Я несу моральную ответственность за то, что издательство ЗИФ не договорилось с переводчиками Горнфельдом и Корякиным. Я – скорняк драгоценных мехов, едва не задохнувшийся от литературной пушнины, несу моральную ответственность за то, что внушил петербуржскому хаму желание процитировать как пасквильный анекдот жаркую гоголевскую шубу, сорванную ночью на площади с плеч старейшего комсомольца – Акакия Акакиевича. Я срываю с себя литературную шубу и топчу ее ногами. Я в одном пиджачке в тридцатиградусный мороз три раза обегу по бульварным кольцам Москвы. Я убегу из желтой больницы комсомольского пассажа – навстречу плевриту – смертельной простуде, лишь бы не видеть двенадцать освещенных иудиных окон похабного дома на Тверском бульваре, лишь бы не слышать звона серебреников и счета печатных листов».
Это – из «Четвертой прозы», произведения, «вдохновленного» разыгравшейся травлей и обозначившего недвусмысленный разрыв поэта как с «литературной общественностью», так и с «матушкой филологией», которая «была вся кровь, вся нетерпимость, а стала пся-крев, стала всетерпимость…».

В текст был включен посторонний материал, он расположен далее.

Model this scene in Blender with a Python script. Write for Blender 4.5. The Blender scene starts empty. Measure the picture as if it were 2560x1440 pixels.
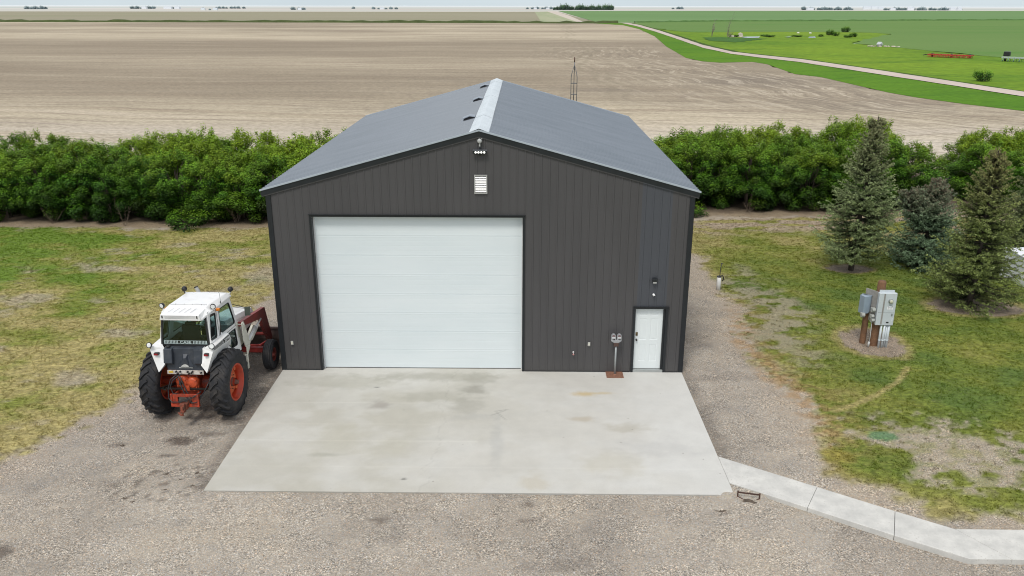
import bpy, bmesh, math, random
import numpy as np
from mathutils import Vector, Matrix
SC = bpy.context.scene
COL = SC.collection
PI = math.pi
R = math.radians
random.seed(11)

# ------------------------------------------------------------------ helpers
class MB:
    """collects faces, builds ONE mesh object"""
    def __init__(s): s.v=[]; s.f=[]; s.m=[]; s.s=[]
    def add(s, vs, fs, mi=0, sm=False):
        b=len(s.v); s.v+= [tuple(v) for v in vs]
        for f in fs: s.f.append(tuple(b+i for i in f)); s.m.append(mi); s.s.append(sm)
    def box(s, x0,x1,y0,y1,z0,z1, mi=0):
        v=[(x0,y0,z0),(x1,y0,z0),(x1,y1,z0),(x0,y1,z0),(x0,y0,z1),(x1,y0,z1),(x1,y1,z1),(x0,y1,z1)]
        s.add(v,[(0,3,2,1),(4,5,6,7),(0,1,5,4),(1,2,6,5),(2,3,7,6),(3,0,4,7)],mi)
    def obox(s, c, ax, ay, az, mi=0):
        c=Vector(c); ax=Vector(ax); ay=Vector(ay); az=Vector(az)
        v=[c+i*ax+j*ay+k*az for k in(-1,1) for (i,j) in ((-1,-1),(1,-1),(1,1),(-1,1))]
        s.add(v,[(0,3,2,1),(4,5,6,7),(0,1,5,4),(1,2,6,5),(2,3,7,6),(3,0,4,7)],mi)
    def bar(s, a, b, w, h, up=(0,0,1), mi=0):
        a=Vector(a); b=Vector(b); d=(b-a); L=d.length; d.normalize()
        u=Vector(up); sx=d.cross(u)
        if sx.length<1e-4: sx=d.cross(Vector((1,0,0)))
        sx.normalize(); u=sx.cross(d)
        s.obox((a+b)/2, d*L/2, sx*w/2, u*h/2, mi)
    def prism(s, pts, axis, a, b, mi=0):
        """pts 2D polygon; axis 'x': pts=(y,z) ; 'y': (x,z) ; 'z': (x,y)"""
        def P(p,t):
            return {'x':(t,p[0],p[1]),'y':(p[0],t,p[1]),'z':(p[0],p[1],t)}[axis]
        n=len(pts); v=[P(p,a) for p in pts]+[P(p,b) for p in pts]
        f=[tuple(range(n))[::-1], tuple(range(n,2*n))]+[(i,(i+1)%n,n+(i+1)%n,n+i) for i in range(n)]
        s.add(v,f,mi)
    def tube(s, pts, r, n=8, mi=0, cap=True):
        pts=[Vector(p) for p in pts]; m=len(pts)
        rs=r if isinstance(r,(list,tuple)) else [r]*m
        vs=[]; pu=None
        for i,p in enumerate(pts):
            d=(pts[min(i+1,m-1)]-pts[max(i-1,0)]).normalized()
            if pu is None:
                pu=d.orthogonal().normalized()
            sx=d.cross(pu); 
            if sx.length<1e-5: sx=d.orthogonal()
            sx.normalize(); pu=sx.cross(d).normalized()
            for k in range(n):
                a=2*PI*k/n; vs.append(p+rs[i]*(math.cos(a)*sx+math.sin(a)*pu))
        fs=[(i*n+k,i*n+(k+1)%n,(i+1)*n+(k+1)%n,(i+1)*n+k) for i in range(m-1) for k in range(n)]
        s.add(vs,fs,mi,True)
        if cap:
            s.add(vs[:n],[tuple(range(n))],mi); s.add(vs[-n:],[tuple(range(n))[::-1]],mi)
    def lathe(s, prof, n=32, axis='x', c=(0,0,0), mi=0, sm=True):
        """prof list of (t, r) along axis"""
        c=Vector(c); vs=[]
        for t,r in prof:
            for k in range(n):
                a=2*PI*k/n; p,q=r*math.cos(a),r*math.sin(a)
                vs.append(c+Vector({'x':(t,p,q),'y':(p,t,q),'z':(p,q,t)}[axis]))
        fs=[(i*n+k,(i+1)*n+k,(i+1)*n+(k+1)%n,i*n+(k+1)%n) for i in range(len(prof)-1) for k in range(n)]
        s.add(vs,fs,mi,sm)
    def quad(s,*p,mi=0): s.add(p,[tuple(range(len(p)))],mi)
    def blob(s, c, rx,ry,rz, seed=0, amp=.25, n=10, mi=0):
        rnd=random.Random(seed); c=Vector(c); vs=[]; m=n//2
        vs.append(c+Vector((0,0,rz)))
        for i in range(1,m):
            th=PI*i/m
            for k in range(n):
                a=2*PI*k/n; q=1+amp*(rnd.random()*2-1)
                vs.append(c+Vector((rx*q*math.sin(th)*math.cos(a),ry*q*math.sin(th)*math.sin(a),rz*q*math.cos(th))))
        vs.append(c-Vector((0,0,rz))); L=len(vs)-1
        fs=[(0,1+k,1+(k+1)%n) for k in range(n)]
        for i in range(m-2):
            for k in range(n):
                a=1+i*n+k;b=1+i*n+(k+1)%n; fs.append((a,a+n,b+n,b))
        fs+=[(L,1+(m-2)*n+(k+1)%n,1+(m-2)*n+k) for k in range(n)]
        s.add(vs,fs,mi)
    def build(s, name, mats, parent=None, bevel=0, loc=None, fixn=True, solid=0):
        me=bpy.data.meshes.new(name); me.from_pydata([tuple(v) for v in s.v],[],s.f); 
        if not isinstance(mats,(list,tuple)): mats=[mats]
        for m in mats: me.materials.append(m)
        me.polygons.foreach_set('material_index',s.m); me.polygons.foreach_set('use_smooth',s.s)
        if fixn:
            bm=bmesh.new(); bm.from_mesh(me); bmesh.ops.remove_doubles(bm,verts=bm.verts,dist=1e-5)
            bmesh.ops.recalc_face_normals(bm,faces=bm.faces); bm.to_mesh(me); bm.free()
        me.update(); o=bpy.data.objects.new(name,me); COL.objects.link(o)
        if parent: o.parent=parent
        if loc: o.location=loc
        if solid:
            md=o.modifiers.new('solid','SOLIDIFY'); md.thickness=solid; md.offset=0
        if bevel:
            md=o.modifiers.new('bevel','BEVEL'); md.width=bevel; md.segments=2; md.limit_method='ANGLE'; md.angle_limit=R(35)
        return o
def thing(name,label,cat,loc=(0,0,0),rz=0,group=None):
    o=bpy.data.objects.new(name,None); COL.objects.link(o); o.location=loc; o.rotation_euler=(0,0,rz)
    o.empty_display_size=.2
    o['label']=label; o['category']=cat
    if group: o['group']=group
    return o
def tag(o,label,cat,group=None,kind=None):
    o['label']=label; o['category']=cat
    if group: o['group']=group
    if kind: o['kind']=kind
    return o
def struct(o,label=None,cat=None):
    o['kind']='structure'
    if label: o['label']=label; o['category']=cat
    return o
def holed(outline, holes, to3d):
    """planar polygon with holes -> (verts, faces)"""
    bm=bmesh.new(); es=[]
    for loop in [outline]+holes:
        vs=[bm.verts.new((p[0],p[1],0)) for p in loop]
        for i in range(len(vs)): es.append(bm.edges.new((vs[i],vs[(i+1)%len(vs)])))
    bmesh.ops.triangle_fill(bm,use_beauty=True,edges=es,normal=(0,0,1))
    bm.verts.index_update()
    v=[to3d(q.co.x,q.co.y) for q in bm.verts]; f=[tuple(x.index for x in fc.verts) for fc in bm.faces]
    bm.free(); return v,f
def copy_tree(o,parent=None):
    c=o.copy(); COL.objects.link(c)
    if parent: c.parent=parent
    for ch in list(o.children): copy_tree(ch,c)
    return c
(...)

Этот разрыв, оторвав Мандельштама от болотистой почвы так называемого «литературного процесса», что во все времена столь соблазнительно хлюпает под ногами, создал императив второго рождения: необходимо как бы заново родиться, взмахнуть напрасными, но еще не отпавшими крылами и вновь научиться «летать» – «научиться» писать стихи.
Призванная этой фениксовой необходимостью, соткалась и возможность. И случилось невероятное, а именно: в октябре 1930 года, в Тифлисе, куда он только что приехал после живительного и «вожделенного» путешествия по Армении, Осип Эмильевич Мандельштам вдруг начал снова писать стихи!
Стихов было еще мало, но Егише Чаренц напророчил ему уже тогда, в Тифлисе: «Из вас лезет книга»44.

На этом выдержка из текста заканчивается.